» **Source data**
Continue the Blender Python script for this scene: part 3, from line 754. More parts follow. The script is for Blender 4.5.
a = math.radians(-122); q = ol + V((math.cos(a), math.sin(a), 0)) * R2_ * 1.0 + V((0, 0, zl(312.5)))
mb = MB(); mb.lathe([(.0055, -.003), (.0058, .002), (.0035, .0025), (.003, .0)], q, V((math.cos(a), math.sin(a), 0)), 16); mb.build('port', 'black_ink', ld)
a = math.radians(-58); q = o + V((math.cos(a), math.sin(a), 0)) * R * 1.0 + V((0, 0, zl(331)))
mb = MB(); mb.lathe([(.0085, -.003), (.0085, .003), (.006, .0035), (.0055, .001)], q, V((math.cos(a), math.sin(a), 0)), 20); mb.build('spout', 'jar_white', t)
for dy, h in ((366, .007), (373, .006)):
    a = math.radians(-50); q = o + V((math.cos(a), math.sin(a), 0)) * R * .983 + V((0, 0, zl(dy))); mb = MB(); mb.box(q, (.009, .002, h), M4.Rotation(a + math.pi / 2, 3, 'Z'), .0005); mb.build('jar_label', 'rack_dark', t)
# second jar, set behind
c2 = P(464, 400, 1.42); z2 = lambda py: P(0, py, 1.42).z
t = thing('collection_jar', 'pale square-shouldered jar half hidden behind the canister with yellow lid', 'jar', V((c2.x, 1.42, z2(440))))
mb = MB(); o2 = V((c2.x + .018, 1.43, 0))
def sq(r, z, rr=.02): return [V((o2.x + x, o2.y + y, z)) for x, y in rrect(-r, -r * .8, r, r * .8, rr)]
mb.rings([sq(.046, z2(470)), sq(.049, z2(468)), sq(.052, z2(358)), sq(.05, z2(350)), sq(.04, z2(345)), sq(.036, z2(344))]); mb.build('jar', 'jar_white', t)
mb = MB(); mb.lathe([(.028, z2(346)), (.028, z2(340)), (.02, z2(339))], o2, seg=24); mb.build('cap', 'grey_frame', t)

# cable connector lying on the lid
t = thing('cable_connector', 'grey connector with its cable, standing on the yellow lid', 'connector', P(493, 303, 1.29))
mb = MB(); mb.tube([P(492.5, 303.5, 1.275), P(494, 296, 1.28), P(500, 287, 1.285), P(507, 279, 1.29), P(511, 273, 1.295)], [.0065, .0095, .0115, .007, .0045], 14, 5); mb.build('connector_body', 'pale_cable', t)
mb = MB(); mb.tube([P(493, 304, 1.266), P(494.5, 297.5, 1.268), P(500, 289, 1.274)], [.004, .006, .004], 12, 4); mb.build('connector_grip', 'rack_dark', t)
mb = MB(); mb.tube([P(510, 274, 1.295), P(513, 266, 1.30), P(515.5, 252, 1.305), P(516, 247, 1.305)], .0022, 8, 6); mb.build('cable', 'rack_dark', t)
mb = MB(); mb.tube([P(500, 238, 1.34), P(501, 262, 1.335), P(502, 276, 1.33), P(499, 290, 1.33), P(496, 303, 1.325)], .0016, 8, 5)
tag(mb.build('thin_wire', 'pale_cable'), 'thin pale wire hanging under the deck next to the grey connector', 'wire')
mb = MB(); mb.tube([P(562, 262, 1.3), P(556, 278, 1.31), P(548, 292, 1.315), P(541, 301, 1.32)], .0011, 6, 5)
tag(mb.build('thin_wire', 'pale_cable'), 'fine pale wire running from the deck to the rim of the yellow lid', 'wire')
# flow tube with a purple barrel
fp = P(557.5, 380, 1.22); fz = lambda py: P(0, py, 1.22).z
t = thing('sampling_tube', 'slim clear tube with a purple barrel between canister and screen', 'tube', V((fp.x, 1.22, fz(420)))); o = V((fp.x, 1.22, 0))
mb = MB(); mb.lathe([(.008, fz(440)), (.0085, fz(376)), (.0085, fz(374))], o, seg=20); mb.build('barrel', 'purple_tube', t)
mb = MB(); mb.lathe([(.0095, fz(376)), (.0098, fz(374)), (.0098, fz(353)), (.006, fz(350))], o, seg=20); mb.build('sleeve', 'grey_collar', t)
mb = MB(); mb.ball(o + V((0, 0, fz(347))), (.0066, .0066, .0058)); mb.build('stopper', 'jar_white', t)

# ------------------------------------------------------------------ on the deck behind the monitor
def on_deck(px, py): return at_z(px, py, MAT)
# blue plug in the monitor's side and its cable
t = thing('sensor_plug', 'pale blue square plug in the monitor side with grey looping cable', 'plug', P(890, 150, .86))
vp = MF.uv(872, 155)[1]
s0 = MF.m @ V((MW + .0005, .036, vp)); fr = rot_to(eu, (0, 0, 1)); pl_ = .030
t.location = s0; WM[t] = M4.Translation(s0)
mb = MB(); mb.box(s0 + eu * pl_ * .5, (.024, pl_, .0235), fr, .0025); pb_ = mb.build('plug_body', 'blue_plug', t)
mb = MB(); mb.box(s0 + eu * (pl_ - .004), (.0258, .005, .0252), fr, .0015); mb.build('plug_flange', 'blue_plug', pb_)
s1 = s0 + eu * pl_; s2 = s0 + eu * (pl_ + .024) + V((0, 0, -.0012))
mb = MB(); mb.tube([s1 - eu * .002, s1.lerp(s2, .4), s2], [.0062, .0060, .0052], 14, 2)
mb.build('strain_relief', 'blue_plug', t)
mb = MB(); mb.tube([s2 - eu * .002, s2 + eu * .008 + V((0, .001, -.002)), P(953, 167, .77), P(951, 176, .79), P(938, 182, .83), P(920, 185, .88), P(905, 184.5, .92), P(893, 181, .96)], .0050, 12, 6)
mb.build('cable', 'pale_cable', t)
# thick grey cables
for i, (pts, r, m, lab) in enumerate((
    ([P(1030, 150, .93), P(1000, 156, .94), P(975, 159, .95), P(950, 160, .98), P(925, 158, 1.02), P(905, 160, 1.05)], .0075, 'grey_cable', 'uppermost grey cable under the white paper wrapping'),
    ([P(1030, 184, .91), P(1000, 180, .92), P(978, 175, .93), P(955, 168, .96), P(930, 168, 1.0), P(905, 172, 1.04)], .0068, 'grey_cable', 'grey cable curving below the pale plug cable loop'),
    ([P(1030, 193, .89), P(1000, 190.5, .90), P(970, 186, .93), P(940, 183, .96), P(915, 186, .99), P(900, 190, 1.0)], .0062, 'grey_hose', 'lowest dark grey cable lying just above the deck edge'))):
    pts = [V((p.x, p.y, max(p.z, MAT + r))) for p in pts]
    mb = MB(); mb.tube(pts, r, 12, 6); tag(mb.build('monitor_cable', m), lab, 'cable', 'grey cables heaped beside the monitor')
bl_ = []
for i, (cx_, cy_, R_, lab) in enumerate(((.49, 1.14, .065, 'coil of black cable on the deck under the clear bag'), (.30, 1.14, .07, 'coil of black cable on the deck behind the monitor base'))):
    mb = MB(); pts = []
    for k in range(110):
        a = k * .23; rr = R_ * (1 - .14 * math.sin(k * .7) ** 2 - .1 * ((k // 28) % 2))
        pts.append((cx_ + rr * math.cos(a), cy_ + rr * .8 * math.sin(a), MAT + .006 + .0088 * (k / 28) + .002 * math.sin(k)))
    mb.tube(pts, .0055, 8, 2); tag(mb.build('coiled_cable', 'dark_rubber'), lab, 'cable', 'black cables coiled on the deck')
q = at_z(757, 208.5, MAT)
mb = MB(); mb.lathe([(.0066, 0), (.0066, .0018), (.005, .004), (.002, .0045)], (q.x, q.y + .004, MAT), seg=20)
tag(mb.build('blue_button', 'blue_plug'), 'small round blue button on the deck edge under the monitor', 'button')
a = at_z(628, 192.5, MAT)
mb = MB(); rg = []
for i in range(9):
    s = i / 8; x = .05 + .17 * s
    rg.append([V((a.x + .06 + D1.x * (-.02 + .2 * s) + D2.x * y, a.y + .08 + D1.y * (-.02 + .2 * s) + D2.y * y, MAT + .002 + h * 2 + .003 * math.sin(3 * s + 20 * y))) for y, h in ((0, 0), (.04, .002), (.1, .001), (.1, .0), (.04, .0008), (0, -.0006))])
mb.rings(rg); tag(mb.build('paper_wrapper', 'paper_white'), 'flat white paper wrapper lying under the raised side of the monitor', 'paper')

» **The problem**
Please repeat word for word the lines above that run from the beginning through the line containing "mb.build('cap', 'grey_frame', t)", keeping both the first and that last line.

» **Right answer**
Continue the Blender Python script for this scene: part 3, from line 754. More parts follow. The script is for Blender 4.5.
a = math.radians(-122); q = ol + V((math.cos(a), math.sin(a), 0)) * R2_ * 1.0 + V((0, 0, zl(312.5)))
mb = MB(); mb.lathe([(.0055, -.003), (.0058, .002), (.0035, .0025), (.003, .0)], q, V((math.cos(a), math.sin(a), 0)), 16); mb.build('port', 'black_ink', ld)
a = math.radians(-58); q = o + V((math.cos(a), math.sin(a), 0)) * R * 1.0 + V((0, 0, zl(331)))
mb = MB(); mb.lathe([(.0085, -.003), (.0085, .003), (.006, .0035), (.0055, .001)], q, V((math.cos(a), math.sin(a), 0)), 20); mb.build('spout', 'jar_white', t)
for dy, h in ((366, .007), (373, .006)):
    a = math.radians(-50); q = o + V((math.cos(a), math.sin(a), 0)) * R * .983 + V((0, 0, zl(dy))); mb = MB(); mb.box(q, (.009, .002, h), M4.Rotation(a + math.pi / 2, 3, 'Z'), .0005); mb.build('jar_label', 'rack_dark', t)
# second jar, set behind
c2 = P(464, 400, 1.42); z2 = lambda py: P(0, py, 1.42).z
t = thing('collection_jar', 'pale square-shouldered jar half hidden behind the canister with yellow lid', 'jar', V((c2.x, 1.42, z2(440))))
mb = MB(); o2 = V((c2.x + .018, 1.43, 0))
def sq(r, z, rr=.02): return [V((o2.x + x, o2.y + y, z)) for x, y in rrect(-r, -r * .8, r, r * .8, rr)]
mb.rings([sq(.046, z2(470)), sq(.049, z2(468)), sq(.052, z2(358)), sq(.05, z2(350)), sq(.04, z2(345)), sq(.036, z2(344))]); mb.build('jar', 'jar_white', t)
mb = MB(); mb.lathe([(.028, z2(346)), (.028, z2(340)), (.02, z2(339))], o2, seg=24); mb.build('cap', 'grey_frame', t)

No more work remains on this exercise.